Briefly

New York: Giuliani gives address at Syracuse commencement

Former New York Mayor Rudolph Giuliani told graduating Syracuse University seniors Sunday to have strong convictions and said student protesters never gave him second thoughts about speaking.

Several students have said they object to Giuliani’s treatment of minorities and the homeless while he was mayor. He said Chancellor Kenneth Shaw had asked whether they would dissuade him from speaking.

“I said actually, ‘No, I would feel at home,”‘ Giuliani said, drawing applause from the audience.

About three dozen students protested Giuliani’s appearance at the commencement attended by more than 16,000 students.

Giuliani talked about people he met after the Sept. 11 attacks to make points about conviction and courage.

“You need to know what you believe in, you need to believe in it strongly… then you have to have the courage to act on those beliefs,” he said.

Washington, D.C.: Jordan’s king warns on Iraq

Imminent military action by the United States against Iraq would lead to widespread turmoil in the Middle East, Jordan’s King Abdullah II said Sunday.

“If there’s any sensitivity to what’s going on between Israelis and Palestinians now, moving on Iraq at this stage would be tremendous instability in the area and one that I don’t think the Arab world could handle,” the king said on NBC’s “Meet the Press.”

President Bush has declared Iraqi leader Saddam Hussein a menace and pledged to remove him from power, although the administration says it has not decided how or when that goal will be achieved.

Any U.S. move “would really create massive disturbances throughout all Arab countries,” Abdullah said. “It would threaten a lot of countries.”

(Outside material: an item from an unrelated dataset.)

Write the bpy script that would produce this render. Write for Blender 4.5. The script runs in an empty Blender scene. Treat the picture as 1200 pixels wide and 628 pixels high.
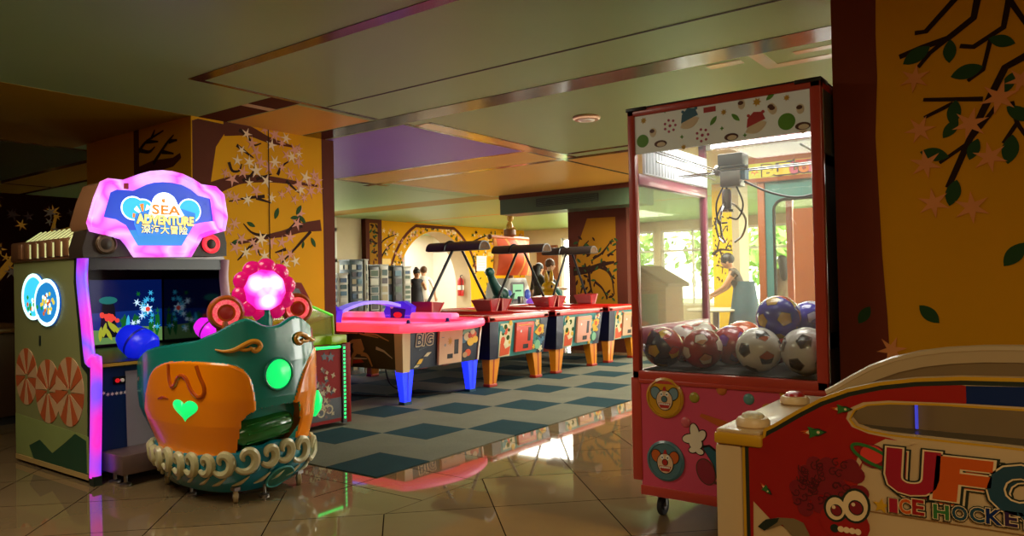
import bpy, bmesh, math, random
import numpy as np
from mathutils import Vector, Matrix
from mathutils.geometry import tessellate_polygon
PI = math.pi
rnd = random.Random(7)
SC = bpy.context.scene
COL = SC.collection

# ------------------------------------------------------------------ camera
FPX, PITCH, ROLL, EYE = 868.0, 0.0170, -0.0196, 1.2534
HEAD = 0.9343
def _basis():
    f = np.array([0, math.cos(PITCH), math.sin(PITCH)])
    u0 = np.array([0, -math.sin(PITCH), math.cos(PITCH)])
    x0 = np.array([1., 0, 0])
    x = math.cos(ROLL) * x0 + math.sin(ROLL) * u0
    u = -math.sin(ROLL) * x0 + math.cos(ROLL) * u0
    M = np.array([[math.sin(HEAD), -math.cos(HEAD), 0], [math.cos(HEAD), math.sin(HEAD), 0], [0, 0, 1]])
    return M @ x, M @ u, M @ f
CXV, CUV, CFV = _basis()
def ray(px, py): return CFV + CXV * (px - 600) / FPX + CUV * (314 - py) / FPX
def at_y(px, py, Y):           # where the sight line through a point of the photograph meets the plane y = Y: (x, z)
    d = ray(px, py); t = Y / d[1]; return (float(d[0] * t), float(EYE + d[2] * t))
def at_x(px, py, X):           # the same for the plane x = X: (y, z)
    d = ray(px, py); t = X / d[0]; return (float(d[1] * t), float(EYE + d[2] * t))
def at_d(px, depth, z=0.0):    # a ground point at a given distance along a column of the photograph
    d = ray(px, 320); return (float(d[0] * depth), float(d[1] * depth), z)
cam = bpy.data.cameras.new('camera')
cam.lens = FPX / 1200 * 36; cam.sensor_width = 36; cam.clip_end = 200
camo = bpy.data.objects.new('camera', cam); COL.objects.link(camo)
mw = Matrix.Identity(4)
for i in range(3):
    mw[i][0] = CXV[i]; mw[i][1] = CUV[i]; mw[i][2] = -CFV[i]
mw[2][3] = EYE
camo.matrix_world = mw
SC.camera = camo

# ------------------------------------------------------------------ materials
def lin(c):
    if isinstance(c, str):
        c = c.lstrip('#'); c = [int(c[i:i + 2], 16) / 255 for i in (0, 2, 4)]
        return tuple(v / 12.92 if v <= .04045 else ((v + .055) / 1.055) ** 2.4 for v in c)
    return tuple(c)
MATS = {}
def nmat(name):
    m = bpy.data.materials.new(name); m.use_nodes = True
    m.node_tree.nodes.clear()
    return m, m.node_tree.nodes, m.node_tree.links
def M(name, col='#808080', rough=.5, metal=0., emit=0., ecol=None, var=.10, scale=6., coat=0., spec=.5):
    """painted / plastic / metal surface with slight procedural mottling; emit > 0 for lit parts"""
    if name in MATS: return MATS[name]
    m, N, L = nmat(name)
    o = N.new('ShaderNodeOutputMaterial'); b = N.new('ShaderNodeBsdfPrincipled'); L.new(b.outputs[0], o.inputs[0])
    c = lin(col)
    tc = N.new('ShaderNodeTexCoord'); nz = N.new('ShaderNodeTexNoise')
    nz.inputs['Scale'].default_value = scale; nz.inputs['Detail'].default_value = 3
    L.new(tc.outputs['Object'], nz.inputs['Vector'])
    mx = N.new('ShaderNodeMix'); mx.data_type = 'RGBA'
    mx.inputs['A'].default_value = (*[v * (1 - var) for v in c], 1)
    mx.inputs['B'].default_value = (*[min(1, v * (1 + var)) for v in c], 1)
    L.new(nz.outputs['Fac'], mx.inputs['Factor']); L.new(mx.outputs['Result'], b.inputs['Base Color'])
    b.inputs['Roughness'].default_value = rough; b.inputs['Metallic'].default_value = metal
    b.inputs['Coat Weight'].default_value = coat; b.inputs['Coat Roughness'].default_value = .08
    b.inputs['Specular IOR Level'].default_value = spec
    if emit > 0:
        e = lin(ecol or col)
        b.inputs['Emission Color'].default_value = (*e, 1); b.inputs['Emission Strength'].default_value = emit
    MATS[name] = m; return m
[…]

Washington, D.C.: Police departments respond to domestic violence issue

The 1990s saw dramatic increases in the share of police departments in the largest cities with officers working full time on domestic violence, victim assistance and bicycle patrols, the government reported Sunday.

In 1990, half of the 62 police departments serving cities with more than 250,000 people had domestic violence units. By 2000, 81 percent of them did, according to the Justice Department’s Bureau of Justice Statistics.

The share with victim-assistance units went from a third to nearly half.

By 2000, all the departments reported they had full-time community policing officers and met at least quarterly with local citizen groups on crime issues. Those using bicycle patrols went from a third to nearly all, the report said.

Cincinnati: Airport terminal evacuated

The main terminal at Cincinnati/Northern Kentucky International Airport was evacuated for three hours on Sunday after a security incident involving a passenger waiting to board an airliner.

Airport Police Chief Chuck Melville said the man passed the main checkpoint, but during a random search at the gate, Comair employees found marijuana.

“He alleged he had a penknife, but no penknife was found,” Melville said.

The statement alone prompted the evacuation, Melville said. “He said he had one, so we have to take it as if he had one,” he said.